START

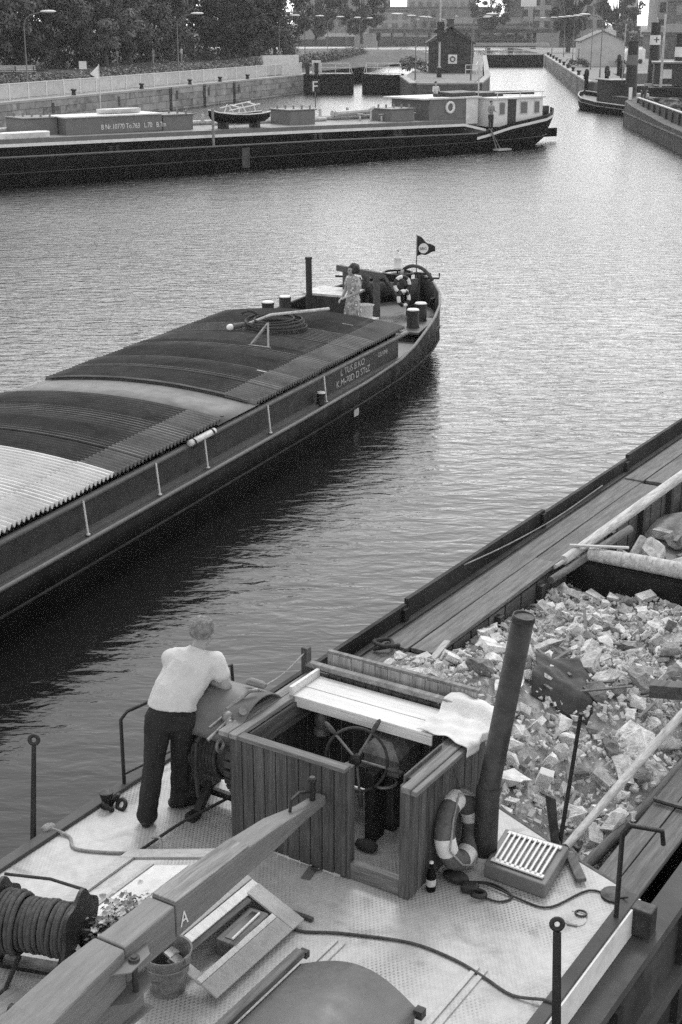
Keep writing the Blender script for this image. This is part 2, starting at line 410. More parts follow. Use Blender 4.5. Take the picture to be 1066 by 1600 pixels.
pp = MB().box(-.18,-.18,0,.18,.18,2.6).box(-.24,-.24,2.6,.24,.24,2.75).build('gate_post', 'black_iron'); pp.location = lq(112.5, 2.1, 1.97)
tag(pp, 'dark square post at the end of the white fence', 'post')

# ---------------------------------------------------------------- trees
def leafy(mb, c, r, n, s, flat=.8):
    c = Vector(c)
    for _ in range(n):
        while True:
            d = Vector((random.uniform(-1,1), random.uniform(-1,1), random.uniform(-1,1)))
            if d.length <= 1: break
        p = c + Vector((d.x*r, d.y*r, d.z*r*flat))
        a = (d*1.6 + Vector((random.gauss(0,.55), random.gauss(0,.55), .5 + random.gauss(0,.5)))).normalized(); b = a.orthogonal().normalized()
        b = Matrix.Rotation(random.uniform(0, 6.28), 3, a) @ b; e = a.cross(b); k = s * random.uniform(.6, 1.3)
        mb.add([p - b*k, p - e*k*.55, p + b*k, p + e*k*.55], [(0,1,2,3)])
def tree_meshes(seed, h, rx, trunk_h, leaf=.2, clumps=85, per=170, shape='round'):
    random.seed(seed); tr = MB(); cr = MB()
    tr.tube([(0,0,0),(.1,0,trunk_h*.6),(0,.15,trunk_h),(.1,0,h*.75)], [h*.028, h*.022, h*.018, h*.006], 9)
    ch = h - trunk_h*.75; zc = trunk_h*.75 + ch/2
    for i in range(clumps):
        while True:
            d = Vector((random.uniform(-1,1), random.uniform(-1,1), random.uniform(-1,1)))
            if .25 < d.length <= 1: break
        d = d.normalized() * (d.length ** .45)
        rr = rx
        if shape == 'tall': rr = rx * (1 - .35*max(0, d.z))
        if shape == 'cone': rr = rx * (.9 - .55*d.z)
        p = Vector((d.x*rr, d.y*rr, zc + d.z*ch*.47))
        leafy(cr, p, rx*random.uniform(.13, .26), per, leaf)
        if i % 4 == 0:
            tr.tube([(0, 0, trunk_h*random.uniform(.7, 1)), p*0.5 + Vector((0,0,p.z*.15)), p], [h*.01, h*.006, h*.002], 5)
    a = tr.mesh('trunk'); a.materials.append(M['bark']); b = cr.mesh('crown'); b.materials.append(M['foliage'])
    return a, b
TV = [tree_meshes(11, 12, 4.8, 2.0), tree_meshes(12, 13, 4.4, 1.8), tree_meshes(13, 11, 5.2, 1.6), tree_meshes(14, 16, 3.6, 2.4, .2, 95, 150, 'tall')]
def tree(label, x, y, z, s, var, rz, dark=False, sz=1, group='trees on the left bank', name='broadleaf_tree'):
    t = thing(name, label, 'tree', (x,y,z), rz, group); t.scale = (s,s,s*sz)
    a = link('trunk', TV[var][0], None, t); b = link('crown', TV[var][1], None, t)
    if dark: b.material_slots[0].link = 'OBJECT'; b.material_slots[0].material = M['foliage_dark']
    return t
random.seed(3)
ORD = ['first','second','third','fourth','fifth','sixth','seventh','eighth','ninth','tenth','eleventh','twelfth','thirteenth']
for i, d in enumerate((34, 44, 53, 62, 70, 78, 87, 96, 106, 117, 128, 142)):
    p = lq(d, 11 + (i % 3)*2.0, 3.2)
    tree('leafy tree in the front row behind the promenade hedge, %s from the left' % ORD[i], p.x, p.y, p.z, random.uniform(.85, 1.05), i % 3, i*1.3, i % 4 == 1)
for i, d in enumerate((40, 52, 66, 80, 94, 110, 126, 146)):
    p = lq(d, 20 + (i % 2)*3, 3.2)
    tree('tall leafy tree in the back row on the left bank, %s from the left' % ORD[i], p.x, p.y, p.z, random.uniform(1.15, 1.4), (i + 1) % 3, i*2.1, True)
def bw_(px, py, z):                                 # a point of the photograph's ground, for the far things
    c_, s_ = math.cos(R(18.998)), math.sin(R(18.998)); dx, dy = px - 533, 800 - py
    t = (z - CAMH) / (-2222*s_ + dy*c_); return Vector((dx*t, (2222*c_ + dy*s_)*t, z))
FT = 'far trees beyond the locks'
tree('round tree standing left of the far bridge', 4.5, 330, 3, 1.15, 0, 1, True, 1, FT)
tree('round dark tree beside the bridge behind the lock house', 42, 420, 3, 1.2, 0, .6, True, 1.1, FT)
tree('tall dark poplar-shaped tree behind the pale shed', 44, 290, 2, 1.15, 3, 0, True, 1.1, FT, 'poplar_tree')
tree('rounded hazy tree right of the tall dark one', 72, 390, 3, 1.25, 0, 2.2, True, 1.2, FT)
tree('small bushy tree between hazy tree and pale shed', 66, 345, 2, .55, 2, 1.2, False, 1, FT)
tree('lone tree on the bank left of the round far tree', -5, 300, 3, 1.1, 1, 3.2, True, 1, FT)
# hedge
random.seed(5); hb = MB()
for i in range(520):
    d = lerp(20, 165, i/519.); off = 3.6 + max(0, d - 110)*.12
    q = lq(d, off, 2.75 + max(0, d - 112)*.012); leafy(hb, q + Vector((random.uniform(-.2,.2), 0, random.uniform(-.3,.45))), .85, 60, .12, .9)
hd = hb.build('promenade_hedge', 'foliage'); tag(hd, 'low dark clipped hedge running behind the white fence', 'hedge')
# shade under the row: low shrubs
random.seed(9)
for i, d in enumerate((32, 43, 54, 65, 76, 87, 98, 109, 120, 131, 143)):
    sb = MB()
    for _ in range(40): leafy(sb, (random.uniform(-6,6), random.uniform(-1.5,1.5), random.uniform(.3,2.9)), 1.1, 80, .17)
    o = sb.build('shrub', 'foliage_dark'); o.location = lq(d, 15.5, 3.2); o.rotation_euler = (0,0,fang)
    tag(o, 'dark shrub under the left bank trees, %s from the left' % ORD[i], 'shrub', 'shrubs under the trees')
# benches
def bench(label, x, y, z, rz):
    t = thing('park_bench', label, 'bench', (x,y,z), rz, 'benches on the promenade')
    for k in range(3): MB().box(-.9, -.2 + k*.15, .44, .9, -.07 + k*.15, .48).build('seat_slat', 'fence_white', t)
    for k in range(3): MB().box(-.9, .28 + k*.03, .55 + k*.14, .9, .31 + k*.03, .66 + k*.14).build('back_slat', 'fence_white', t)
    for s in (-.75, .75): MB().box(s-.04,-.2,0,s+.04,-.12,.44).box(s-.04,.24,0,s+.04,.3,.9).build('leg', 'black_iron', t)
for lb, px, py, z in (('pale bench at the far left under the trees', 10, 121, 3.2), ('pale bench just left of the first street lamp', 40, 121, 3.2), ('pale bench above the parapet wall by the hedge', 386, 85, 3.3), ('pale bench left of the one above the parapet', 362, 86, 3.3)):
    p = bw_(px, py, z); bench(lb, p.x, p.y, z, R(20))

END

> [Brief] Working from the lines above, reproduce the material exactly and exclude its pictures.

> [Completed exercise]
Keep writing the Blender script for this image. This is part 2, starting at line 410. More parts follow. Use Blender 4.5. Take the picture to be 1066 by 1600 pixels.
pp = MB().box(-.18,-.18,0,.18,.18,2.6).box(-.24,-.24,2.6,.24,.24,2.75).build('gate_post', 'black_iron'); pp.location = lq(112.5, 2.1, 1.97)
tag(pp, 'dark square post at the end of the white fence', 'post')

# ---------------------------------------------------------------- trees
def leafy(mb, c, r, n, s, flat=.8):
    c = Vector(c)
    for _ in range(n):
        while True:
            d = Vector((random.uniform(-1,1), random.uniform(-1,1), random.uniform(-1,1)))
            if d.length <= 1: break
        p = c + Vector((d.x*r, d.y*r, d.z*r*flat))
        a = (d*1.6 + Vector((random.gauss(0,.55), random.gauss(0,.55), .5 + random.gauss(0,.5)))).normalized(); b = a.orthogonal().normalized()
        b = Matrix.Rotation(random.uniform(0, 6.28), 3, a) @ b; e = a.cross(b); k = s * random.uniform(.6, 1.3)
        mb.add([p - b*k, p - e*k*.55, p + b*k, p + e*k*.55], [(0,1,2,3)])
def tree_meshes(seed, h, rx, trunk_h, leaf=.2, clumps=85, per=170, shape='round'):
    random.seed(seed); tr = MB(); cr = MB()
    tr.tube([(0,0,0),(.1,0,trunk_h*.6),(0,.15,trunk_h),(.1,0,h*.75)], [h*.028, h*.022, h*.018, h*.006], 9)
    ch = h - trunk_h*.75; zc = trunk_h*.75 + ch/2
    for i in range(clumps):
        while True:
            d = Vector((random.uniform(-1,1), random.uniform(-1,1), random.uniform(-1,1)))
            if .25 < d.length <= 1: break
        d = d.normalized() * (d.length ** .45)
        rr = rx
        if shape == 'tall': rr = rx * (1 - .35*max(0, d.z))
        if shape == 'cone': rr = rx * (.9 - .55*d.z)
        p = Vector((d.x*rr, d.y*rr, zc + d.z*ch*.47))
        leafy(cr, p, rx*random.uniform(.13, .26), per, leaf)
        if i % 4 == 0:
            tr.tube([(0, 0, trunk_h*random.uniform(.7, 1)), p*0.5 + Vector((0,0,p.z*.15)), p], [h*.01, h*.006, h*.002], 5)
    a = tr.mesh('trunk'); a.materials.append(M['bark']); b = cr.mesh('crown'); b.materials.append(M['foliage'])
    return a, b
TV = [tree_meshes(11, 12, 4.8, 2.0), tree_meshes(12, 13, 4.4, 1.8), tree_meshes(13, 11, 5.2, 1.6), tree_meshes(14, 16, 3.6, 2.4, .2, 95, 150, 'tall')]
def tree(label, x, y, z, s, var, rz, dark=False, sz=1, group='trees on the left bank', name='broadleaf_tree'):
    t = thing(name, label, 'tree', (x,y,z), rz, group); t.scale = (s,s,s*sz)
    a = link('trunk', TV[var][0], None, t); b = link('crown', TV[var][1], None, t)
    if dark: b.material_slots[0].link = 'OBJECT'; b.material_slots[0].material = M['foliage_dark']
    return t
random.seed(3)
ORD = ['first','second','third','fourth','fifth','sixth','seventh','eighth','ninth','tenth','eleventh','twelfth','thirteenth']
for i, d in enumerate((34, 44, 53, 62, 70, 78, 87, 96, 106, 117, 128, 142)):
    p = lq(d, 11 + (i % 3)*2.0, 3.2)
    tree('leafy tree in the front row behind the promenade hedge, %s from the left' % ORD[i], p.x, p.y, p.z, random.uniform(.85, 1.05), i % 3, i*1.3, i % 4 == 1)
for i, d in enumerate((40, 52, 66, 80, 94, 110, 126, 146)):
    p = lq(d, 20 + (i % 2)*3, 3.2)
    tree('tall leafy tree in the back row on the left bank, %s from the left' % ORD[i], p.x, p.y, p.z, random.uniform(1.15, 1.4), (i + 1) % 3, i*2.1, True)
def bw_(px, py, z):                                 # a point of the photograph's ground, for the far things
    c_, s_ = math.cos(R(18.998)), math.sin(R(18.998)); dx, dy = px - 533, 800 - py
    t = (z - CAMH) / (-2222*s_ + dy*c_); return Vector((dx*t, (2222*c_ + dy*s_)*t, z))
FT = 'far trees beyond the locks'
tree('round tree standing left of the far bridge', 4.5, 330, 3, 1.15, 0, 1, True, 1, FT)
tree('round dark tree beside the bridge behind the lock house', 42, 420, 3, 1.2, 0, .6, True, 1.1, FT)
tree('tall dark poplar-shaped tree behind the pale shed', 44, 290, 2, 1.15, 3, 0, True, 1.1, FT, 'poplar_tree')
tree('rounded hazy tree right of the tall dark one', 72, 390, 3, 1.25, 0, 2.2, True, 1.2, FT)
tree('small bushy tree between hazy tree and pale shed', 66, 345, 2, .55, 2, 1.2, False, 1, FT)
tree('lone tree on the bank left of the round far tree', -5, 300, 3, 1.1, 1, 3.2, True, 1, FT)
# hedge
random.seed(5); hb = MB()
for i in range(520):
    d = lerp(20, 165, i/519.); off = 3.6 + max(0, d - 110)*.12
    q = lq(d, off, 2.75 + max(0, d - 112)*.012); leafy(hb, q + Vector((random.uniform(-.2,.2), 0, random.uniform(-.3,.45))), .85, 60, .12, .9)
hd = hb.build('promenade_hedge', 'foliage'); tag(hd, 'low dark clipped hedge running behind the white fence', 'hedge')
# shade under the row: low shrubs
random.seed(9)
for i, d in enumerate((32, 43, 54, 65, 76, 87, 98, 109, 120, 131, 143)):
    sb = MB()
    for _ in range(40): leafy(sb, (random.uniform(-6,6), random.uniform(-1.5,1.5), random.uniform(.3,2.9)), 1.1, 80, .17)
    o = sb.build('shrub', 'foliage_dark'); o.location = lq(d, 15.5, 3.2); o.rotation_euler = (0,0,fang)
    tag(o, 'dark shrub under the left bank trees, %s from the left' % ORD[i], 'shrub', 'shrubs under the trees')
# benches
def bench(label, x, y, z, rz):
    t = thing('park_bench', label, 'bench', (x,y,z), rz, 'benches on the promenade')
    for k in range(3): MB().box(-.9, -.2 + k*.15, .44, .9, -.07 + k*.15, .48).build('seat_slat', 'fence_white', t)
    for k in range(3): MB().box(-.9, .28 + k*.03, .55 + k*.14, .9, .31 + k*.03, .66 + k*.14).build('back_slat', 'fence_white', t)
    for s in (-.75, .75): MB().box(s-.04,-.2,0,s+.04,-.12,.44).box(s-.04,.24,0,s+.04,.3,.9).build('leg', 'black_iron', t)
for lb, px, py, z in (('pale bench at the far left under the trees', 10, 121, 3.2), ('pale bench just left of the first street lamp', 40, 121, 3.2), ('pale bench above the parapet wall by the hedge', 386, 85, 3.3), ('pale bench left of the one above the parapet', 362, 86, 3.3)):
    p = bw_(px, py, z); bench(lb, p.x, p.y, z, R(20))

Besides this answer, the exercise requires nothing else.